Nocturne a-t-il été pensé comme un retour aux sources auxquelles Rachmaninoff avait puisé pour ses Vêpres?
Simon-Pierre Bestion
À l’heure de composer ses Vêpres, Rachmaninoff a éprouvé le besoin de s’ancrer dans la tradition musicale de l’église orthodoxe, dont il ne maîtrisait ni les techniques, ni les langages, ni les modes. Ce faisant, il s’est penché sur le patrimoine de tradition slave, très différent de celui du chant byzantin grec, plus ancien. Il serait inexact de dire qu’il a été inspiré par ce dernier, mais il est certain par contre qu’il m’entraîne, moi, plus loin dans le temps et dans l’imaginaire, et répond à mes envies d’enracinement de cette musique. J’ai invité ces hymnes byzantines comme des réminiscences puisant à des sources plus profondes, plus mystérieuses et plus secrètes que celles qui relient le chant slave et les Vêpres, ou que réclamerait l’authenticité musicologique.
Quel sens donnez-vous au rituel que vous recréez ici?
Simon-Pierre Bestion
À l’origine, j’avais imaginé ma propre dramaturgie de l’office de vigile emprunté par Rachmaninoff. Après une longue maturation et surtout un séjour en Roumanie en immersion auprès d’Adrian Sîrbu –dont le quotidien est totalement imprégné de sa pratique puisqu’il enseigne le chant liturgique et est chantre dans des églises orthodoxes–, j’ai révisé mon angle d’approche. Là-bas, j’ai ressenti de manière très intense l’art du rituel et de l’office. Je ne pouvais plus envisager de bouleverser l’ordre traditionnel de l’office. J’ai choisi d’y intégrer plutôt des hymnes byzantines, pour le compléter ou pour proposer deux versions musicales d’un même texte.
Vous semblez aimer perdre l’auditeur dans une temporalité plutôt trouble…
Simon-Pierre Bestion
Je voulais donner une sensation d’infini. Les offices orthodoxes sont très longs, mais au-delà de l’ennui ou de la fatigue que l’on peut ressentir, le chant nous capte dans quelque chose de mystérieux et incite à l’introspection.
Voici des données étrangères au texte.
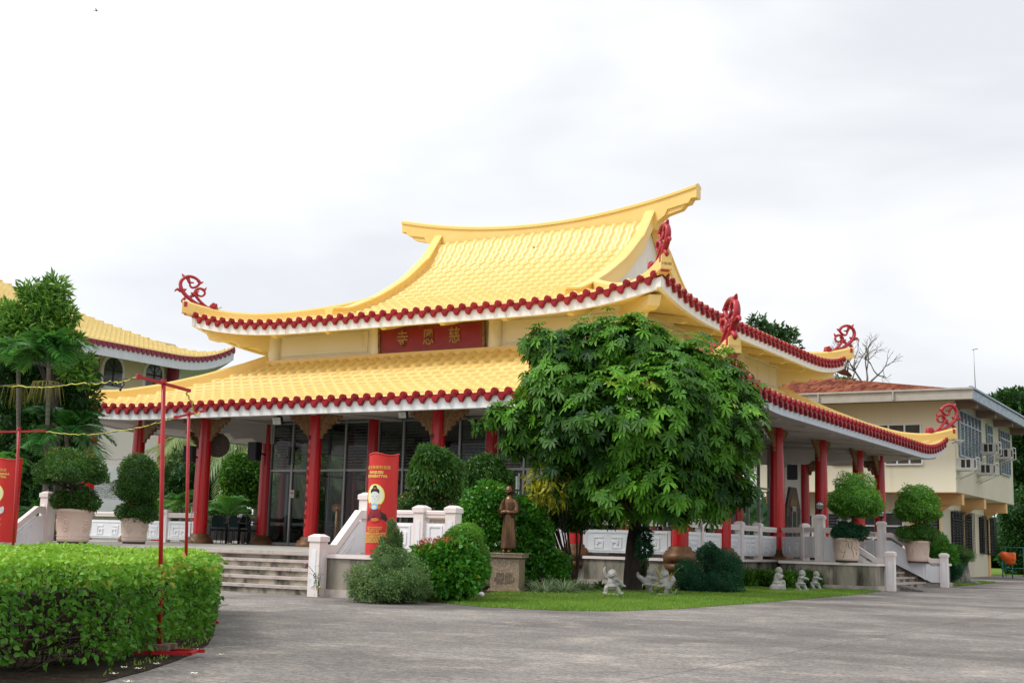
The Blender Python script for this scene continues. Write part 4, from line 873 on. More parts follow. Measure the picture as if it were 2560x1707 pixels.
def pot_mesh(parent, R=.385, h=.72, cracks=False):
    prof = [(R*.80, .05), (R*.84, .07), (R*.86, .12), (R*.845, .15), (R*.95, h-.07), (R*1.0, h-.06), (R*1.02, h-.02), (R*.99, h), (R*.93, h), (R*.92, h-.06), (.02, h-.07)]
    mb = MB().lathe(prof, (0, 0, 0), 40, cap=False)
    for zz, q in ((h-.11, .96), (.17, .865)):
        for i in range(26): a = 2*pi*i/26; mb.sph((R*q*cos(a), R*q*sin(a), zz), (.016, .016, .012), 6, 4)
    for k in range(5):     # lotus reliefs
        a0 = k*2*pi/5+.45; rr = lambda z: R*(.845+(.105)*(z-.15)/(h-.22))
        for i in range(13):
            q = -pi*.5+i*pi*2/13; a = a0+.085*cos(q)/R; z = .40+.115*sin(q); mb.sph((rr(z)*cos(a), rr(z)*sin(a), z), (.02, .02, .024), 6, 5)
        for i in range(7):
            q = i*2*pi/7; a = a0+.045*cos(q)/R; z = .40+.06*sin(q); mb.sph((rr(z)*cos(a), rr(z)*sin(a), z), (.018, .018, .03), 6, 5)
    p = npm_local(mb, 'pot', 'pot_pink', parent)
    npm_local(MB().lathe([(R*.78, -.0), (R*.80, .06)], (0, 0, 0), 30), 'pot_saucer', 'pot_dark', p); npm_local(MB().lathe([(R*.9, h-.05), (.0, h-.02)], (0, 0, 0), 24, cap=False), 'potting_soil', 'soil', p)
    if cracks:
        mb = MB(); random.seed(3); rr = lambda z: R*(.845+(.105)*(z-.15)/(h-.22))+.003
        for a0, z0, da, dz, n in ((-1.35, .66, .02, -.05, 12), (-1.5, .38, -.06, .03, 9), (-1.2, .40, .10, -.01, 8), (-2.1, .12, .03, .06, 7), (-.9, .55, -.02, -.06, 7)):
            P = []; a, z = a0, z0
            for i in range(n): P.append((rr(z)*cos(a), rr(z)*sin(a), z)); a += da+random.uniform(-.07, .07); z = min(max(z+dz+random.uniform(-.03, .03), .1), h-.08)
            mb.tube(P, .006, 4)
        npm_local(mb, 'crack', 'crack', p)
    return p
def px_lobes(L, D):
    o = []
    for l in L:
        x, y, r = l[:3]; dd = D+(l[3] if len(l) > 3 else 0); c = at_d(x, y, dd); k = dd/3217; o.append((*c, r*k, r*k, (l[4] if len(l) > 4 else r)*k))
    return o
def potted(label, px, py, D, crownL, nleaf, lm, under, um, R=.385, h=.72, L=.07, W=.035, cracks=False, flowers=0, drop=.6, fl='flower_pink', rz=0., up=-1, nund=2600, z0=PZ+.005):
    c = at_d(px, py, D); t = thing('potted_tree', label, 'potted tree', (c[0], c[1], z0))
    p = pot_mesh(t, R, h, cracks); p.rotation_euler = (0, 0, facing(c[0], c[1])+pi/2+rz)
    lo = px_lobes(crownL, D); cc = np.mean([l[:3] for l in lo], 0); b = V3((c[0], c[1], z0+h-.08))
    br = [curve_pts([b, b*.5+cc*.5+V3((.05, 0, 0)), cc], 4)]+[curve_pts([b*.4+cc*.6, V3(l[:3])], 3) for l in lo]
    trunk('trunk', br, [np.linspace(.05, .02, len(br[0]))]+[np.linspace(.022, .008, len(x)) for x in br[1:]], t, 'twig', 8)
    crown('crown', lo, nleaf, L, W, lm, t, drop=drop, up=up, shell=(.76, 1.12), amp=.15, ws=5., rnd=.85)
    if under: crown('underplanting', px_lobes(under, D), nund, .06, .03, [um, fl], t, drop=-.1, flowers=flowers, fl_size=.035)
    return t
potted('flat-topped umbrella tree in the largest pink pot at the far left', 181, 1361, 28, [(120, 1180, 38, 0, 30), (165, 1160, 48, 0, 38), (215, 1170, 42, 0, 34), (240, 1195, 28, 0, 20), (165, 1190, 60, .2, 26), (165, 1185, 60, -.4, 30), (118, 1200, 30, -.2, 18)], 12000, ['leaf_topiary'], [(160, 1252, 32, 0, 22), (200, 1255, 36, 0, 22), (225, 1258, 25, 0, 18)], 'leaf_topiary', R=.40, h=.75, flowers=70, drop=.1, L=.05, W=.028, up=-.45)
potted('teardrop fig with yellow leaves in a smaller pink pot left of the tall red pole', 334, 1362, 33, [(345, 1165, 28, 0, 34), (345, 1195, 48), (325, 1215, 38), (372, 1212, 35), (350, 1225, 48, 0, 24), (345, 1180, 40, .3)], 8000, ['leaf_topiary'], [(320, 1280, 30, 0, 20), (350, 1275, 38, 0, 28), (372, 1285, 26, 0, 20)], 'leaf_topiary', R=.36, h=.66, flowers=25, L=.07, W=.026)
potted('mushroom-shaped topiary in a cracked pink pot beside the side steps', 2117, 1403, 35.3, [(2135, 1232, 46, 0, 46), (2110, 1255, 36, 0, 32), (2165, 1255, 34, 0, 34), (2138, 1250, 58, -.2, 34), (2138, 1255, 58, .4, 34)], 15000, ['leaf_round'], [(2120, 1328, 34, 0, 22), (2145, 1332, 24, 0, 18), (2098, 1332, 20, 0, 16)], 'leaf_dark', R=.38, h=.66, L=.07, W=.026, cracks=True, rz=.2)
potted('smaller round topiary in a pink pot behind the far stair rail', 2295, 1412, 41.5, [(2292, 1250, 38, 0, 36), (2270, 1268, 30), (2316, 1268, 30), (2292, 1272, 50, 0, 28)], 10000, ['leaf_round'], [(2270, 1335, 30, 0, 20), (2300, 1330, 34, 0, 22), (2330, 1340, 20)], 'leaf_mid', R=.40, h=.70, L=.08, W=.03, flowers=20)
potted('drooping potted fig with pink flowers behind the front balustrade', 1085, 1392, 24.2, [(1085, 1145, 38, 0, 32), (1060, 1175, 34), (1115, 1175, 36), (1085, 1190, 52, 0, 46), (1125, 1215, 24), (1055, 1215, 22)], 8500, ['leaf_topiary'], [(1030, 1258, 32, 0, 24), (1070, 1252, 38, 0, 28), (1110, 1258, 30, 0, 24)], 'leaf_topiary', flowers=190, drop=1.1, L=.085, W=.03)
potted('second drooping potted fig right behind the bronze figure', 1205, 1478, 28.6, [(1195, 1172, 32), (1225, 1168, 34), (1212, 1198, 42), (1252, 1192, 24), (1180, 1212, 24)], 7000, ['leaf_topiary'], None, None, drop=1.1, L=.09, W=.032, z0=.02)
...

Cette musique n’est pas structurée comme en Occident et s’abandonne de manière linéaire et horizontale sur des mélodies parfois désossées. La notion de perte du temps est d’autant plus puissante, ce qui participe à cette confusion. Il faut faire confiance aux émotions ressenties à l’écoute.
Comment avez-vous rencontré Adrian Sîrbu?
Simon-Pierre Bestion
Je l’ai entendu en concert avec l’ensemble Grain de la voix, dont il est membre. Ce fut une révélation. Tout ce qu’il chante est dévolu à Dieu, et le sacré fait partie intégrante de sa vie quotidienne. Sa rencontre avec les chanteurs de La Tempête, qu’il a formés au chant byzantin, a été très intense.
Quelle est ici la plus grande difficulté pour le chœur?
Simon-Pierre Bestion
Le plus ardu réside peut-être dans cette esthétique très contenue qui ne nous est ni naturelle ni culturelle: il s’agit d’une musique intérieure, à l’inverse de la musique latine, plus flamboyante. Les voix aiguës doivent sans cesse retenir leur vibrato, leur puissance; la respiration se fait en profondeur, et non projetée. Nous avons particulièrement soigné la texture pour en privilégier la densité plutôt que la clarté. Et nous avons travaillé avec plusieurs coaches russes afin que la langue prenne toute son ampleur, révèle toutes ses couleurs.